Prime Cuts isn’t for me, but I don’t think it was ever really meant for me. I love comics and the storytelling they can provide, and on that level I didn’t love Prime Cuts. If you’re a fan of being grossed out, enjoy being uncomfortable and love awful people doing awful things, this might well be your thing. Gutman and Maksun do some good work, even if the two of them do it in almost directly opposite area, and the results are patchy at best. Franklin and Sulka’s story will need to become more sensational, more explicit, more and more and more, in order to keep readers coming back. I don’t doubt they can do it. I don’t even doubt they will. But I do doubt anyone will be coming back specifically for the further adventures of Todd Sweeney.

2 thoughts on “Review: Prime Cuts

  1. Raiko, I think you have a keen eye for what doesn’t work about comics like this; and I see so much of my own early work deserving the same criticism you offer Prime Cuts. Not writing the main character(s) in a way that makes anyone care about them; struggling to have characters interact with the space around them; trying to figure out how to convey a story while also trying to figure out what I want my own personal art “style” to look like; going for the easy humor of stereotypes.
    .
    I wish I had had the benefit of this kind of criticism closer to when I started out, rather than taking 5-6 years to figure it out on my own.

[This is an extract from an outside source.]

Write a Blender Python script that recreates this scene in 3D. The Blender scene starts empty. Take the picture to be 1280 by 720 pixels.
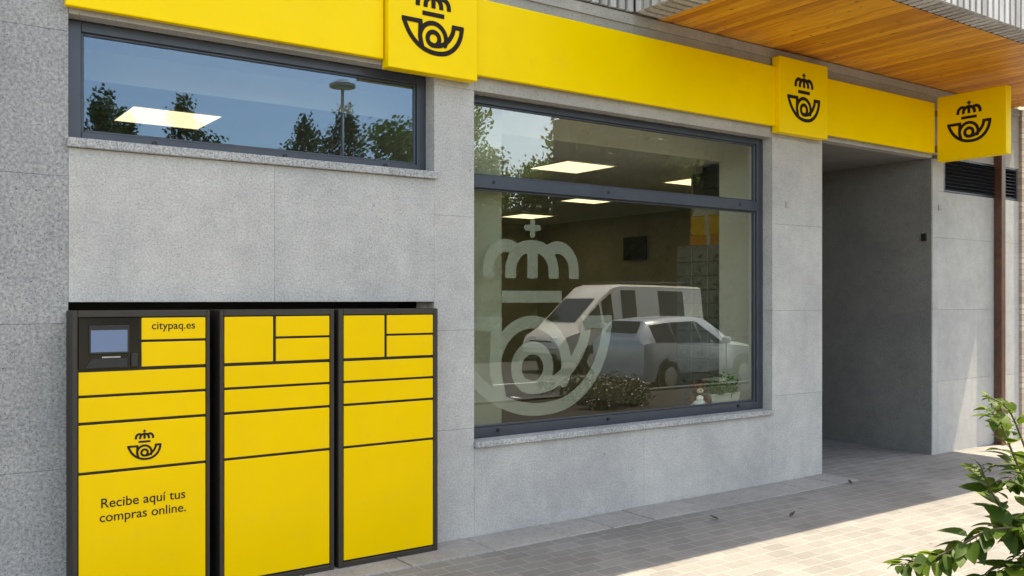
import bpy, bmesh, math, random
import numpy as np
from mathutils import Vector, Matrix
R = math.radians
S = bpy.context.scene
C = S.collection
random.seed(7)

# ------------------------------------------------------------------ camera
cam = bpy.data.objects.new('camera', bpy.data.cameras.new('camera'))
C.objects.link(cam)
cam.location = (0.0, -5.132, 1.6)
YAW = 35.407
cam.rotation_euler = (R(90), 0, R(-YAW))
cam.data.sensor_width = 36.0
cam.data.lens = 1136.7 / 1280 * 36.0
cam.data.shift_y = 0.01156
cam.data.clip_start = 0.05
cam.data.clip_end = 3000
S.camera = cam

# ------------------------------------------------------------------ light
SUN = Vector((0.387, -0.095, 1.0)).normalized()
W = bpy.data.worlds.new('World'); S.world = W; W.use_nodes = True
wn = W.node_tree.nodes; wl = W.node_tree.links
sky = wn.new('ShaderNodeTexSky'); sky.sky_type = 'NISHITA'; sky.sun_disc = False
sky.sun_elevation = math.asin(SUN.z); sky.sun_rotation = math.atan2(SUN.x, SUN.y)
sky.air_density = 1.0; sky.dust_density = 1.5; sky.ozone_density = 1.0
wl.new(sky.outputs[0], wn['Background'].inputs[0])
wn['Background'].inputs[1].default_value = 0.15
sl = bpy.data.lights.new('sun', 'SUN'); sl.energy = 2.6; sl.angle = R(0.5); sl.color = (1.0, 0.985, 0.955)
so = bpy.data.objects.new('sun', sl); C.objects.link(so)
so.rotation_euler = SUN.to_track_quat('Z', 'Y').to_euler()
so.location = (10, -10, 30)
S.view_settings.view_transform = 'Standard'
S.view_settings.look = 'None'
S.view_settings.gamma = 1.0
S.view_settings.exposure = 2.08
S.view_settings.use_white_balance = True
S.view_settings.white_balance_temperature = 8800
S.view_settings.white_balance_tint = 8
S.cycles.max_bounces = 10
S.cycles.transparent_max_bounces = 12
S.cycles.sample_clamp_indirect = 6.0

# ------------------------------------------------------------------ materials
def new_mat(name):
    m = bpy.data.materials.new(name); m.use_nodes = True
    return m, m.node_tree.nodes, m.node_tree.links, m.node_tree.nodes['Principled BSDF']

def lin(r, g, b):
    f = lambda v: (v / 255 / 12.92) if v / 255 < .04045 else ((v / 255 + .055) / 1.055) ** 2.4
    return (f(r), f(g), f(b), 1)

def ramp(n, pts):
    cr = n.new('ShaderNodeValToRGB'); e = cr.color_ramp.elements
    while len(e) < len(pts): e.new(0.5)
    for k, (p, c) in enumerate(pts):
        e[k].position = p; e[k].color = c if len(c) == 4 else (*c, 1)
    return cr

def noise(n, l, scale, detail=3, rough=.6, vec=None, dist=0):
    t = n.new('ShaderNodeTexNoise'); t.inputs['Scale'].default_value = scale
    t.inputs['Detail'].default_value = detail; t.inputs['Roughness'].default_value = rough
    t.inputs['Distortion'].default_value = dist
    if vec: l.new(vec, t.inputs['Vector'])
    return t

def mixc(n, l, a, b, fac, mode='MIX'):
    m = n.new('ShaderNodeMix'); m.data_type = 'RGBA'; m.blend_type = mode
    for k, v in ((6, a), (7, b)):
        if isinstance(v, tuple): m.inputs[k].default_value = v
        else: l.new(v, m.inputs[k])
    if isinstance(fac, (int, float)): m.inputs[0].default_value = fac
    else: l.new(fac, m.inputs[0])
    return m.outputs[2]

def bump(n, l, b, h, strength=.3, dist=.01):
    bp = n.new('ShaderNodeBump'); bp.inputs['Strength'].default_value = strength
    bp.inputs['Distance'].default_value = dist
    l.new(h, bp.inputs['Height']); l.new(bp.outputs[0], b.inputs['Normal'])

def plain(name, col, rough=.5, metal=0.0, var=.12, scale=6.0, spec=.5, bumpy=0):
    m, n, l, b = new_mat(name)
    tc = n.new('ShaderNodeTexCoord')
    t = noise(n, l, scale, 4, .6, tc.outputs['Object'])
    c0 = tuple(max(0, v * (1 - var)) for v in col[:3]) + (1,)
    c1 = tuple(min(1, v * (1 + var)) for v in col[:3]) + (1,)
    cr = ramp(n, [(.3, c0), (.7, c1)]); l.new(t.outputs[0], cr.inputs[0])
    l.new(cr.outputs[0], b.inputs['Base Color'])
    b.inputs['Roughness'].default_value = rough; b.inputs['Metallic'].default_value = metal
    b.inputs['Specular IOR Level'].default_value = spec
    if bumpy: bump(n, l, b, t.outputs[0], bumpy, .01)
    return m

def granite(name, light, dark, pit, grain=95.0, contrast=1.0):
    m, n, l, b = new_mat(name)
    tc = n.new('ShaderNodeTexCoord'); v = tc.outputs['Object']
    g = noise(n, l, grain, 2, .75, v)
    lo = .5 - .17 / contrast; hi = .5 + .17 / contrast
    cr = ramp(n, [(lo, dark), (hi, light)]); l.new(g.outputs[0], cr.inputs[0])
    big = noise(n, l, 1.7, 5, .62, v)
    br = ramp(n, [(.3, (.82, .82, .83)), (.7, (1.09, 1.08, 1.06))]); l.new(big.outputs[0], br.inputs[0])
    c1 = mixc(n, l, cr.outputs[0], br.outputs[0], 1.0, 'MULTIPLY')
    sp = noise(n, l, grain * 1.7, 1, .5, v)
    sr = ramp(n, [(.66, (0, 0, 0)), (.72, (1, 1, 1))]); l.new(sp.outputs[0], sr.inputs[0])
    c2 = mixc(n, l, c1, pit, sr.outputs[0])
    # a few vertical rain streaks
    mp = n.new('ShaderNodeMapping'); mp.inputs['Scale'].default_value = (1.6, 1.6, .5); l.new(v, mp.inputs[0])
    md = noise(n, l, 11, 4, .65, v); mr = ramp(n, [(.33, (.93, .93, .93)), (.68, (1.05, 1.05, 1.047))]); l.new(md.outputs[0], mr.inputs[0])
    c2 = mixc(n, l, c2, mr.outputs[0], 1.0, 'MULTIPLY')
    st = noise(n, l, 2.2, 4, .6, mp.outputs[0])
    s2 = ramp(n, [(.35, (.93, .93, .935)), (.6, (1, 1, 1))]); l.new(st.outputs[0], s2.inputs[0])
    c3 = mixc(n, l, c2, s2.outputs[0], .7, 'MULTIPLY')
    ge = n.new('ShaderNodeNewGeometry'); ir = ramp(n, [(0, (.95, .95, .955)), (1, (1.04, 1.035, 1.025))]); l.new(ge.outputs['Random Per Island'], ir.inputs[0])
    c3 = mixc(n, l, c3, ir.outputs[0], 1.0, 'MULTIPLY')
    vo = n.new('ShaderNodeTexVoronoi'); vo.inputs['Scale'].default_value = 4.3; l.new(v, vo.inputs['Vector'])
    vr = ramp(n, [(.028, (.6, .6, .6)), (.05, (0, 0, 0))]); l.new(vo.outputs['Distance'], vr.inputs[0])
    c3 = mixc(n, l, c3, pit, vr.outputs[0])
    l.new(c3, b.inputs['Base Color'])
    b.inputs['Roughness'].default_value = .82; b.inputs['Specular IOR Level'].default_value = .25
    bump(n, l, b, g.outputs[0], .35, .006)
    return m

M = {}
M['granite'] = granite('granite', (.50, .487, .472, 1), (.355, .348, .342, 1), (.17, .168, .168, 1), 85)
M['granite_light'] = granite('granite_light', (.49, .48, .465, 1), (.38, .372, .362, 1), (.25, .25, .25, 1), 85)
M['granite_coarse'] = granite('granite_coarse', (.40, .395, .39, 1), (.19, .19, .195, 1), (.08, .08, .085, 1), 60, .9)
M['granite_sill'] = granite('granite_sill', (.46, .455, .45, 1), (.22, .225, .235, 1), (.09, .09, .095, 1), 75, 1.2)
M['concrete'] = granite('concrete', (.42, .40, .37, 1), (.34, .325, .30, 1), (.2, .19, .18, 1), 40, .7)
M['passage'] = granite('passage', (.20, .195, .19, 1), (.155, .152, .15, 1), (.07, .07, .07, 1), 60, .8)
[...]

    1. I 100% agree. It’s hard to show people outside your family and friends your work, early on, and even showing THEM is tough to begin with. But the feedback you get is either mere platitudes of “Yeah, I really liked it!” cos they don’t want to hurt your feelings, or they tell you something sucks and it hurts, cos these are your close family and friends, and you don’t want to get told you suck by them! AND that’s only if they even know enough about what you’re doing to help! Getting good feedback is super important.

      And thanks! I’d love to have a read of some of your fiction sometime, if you’d be into that.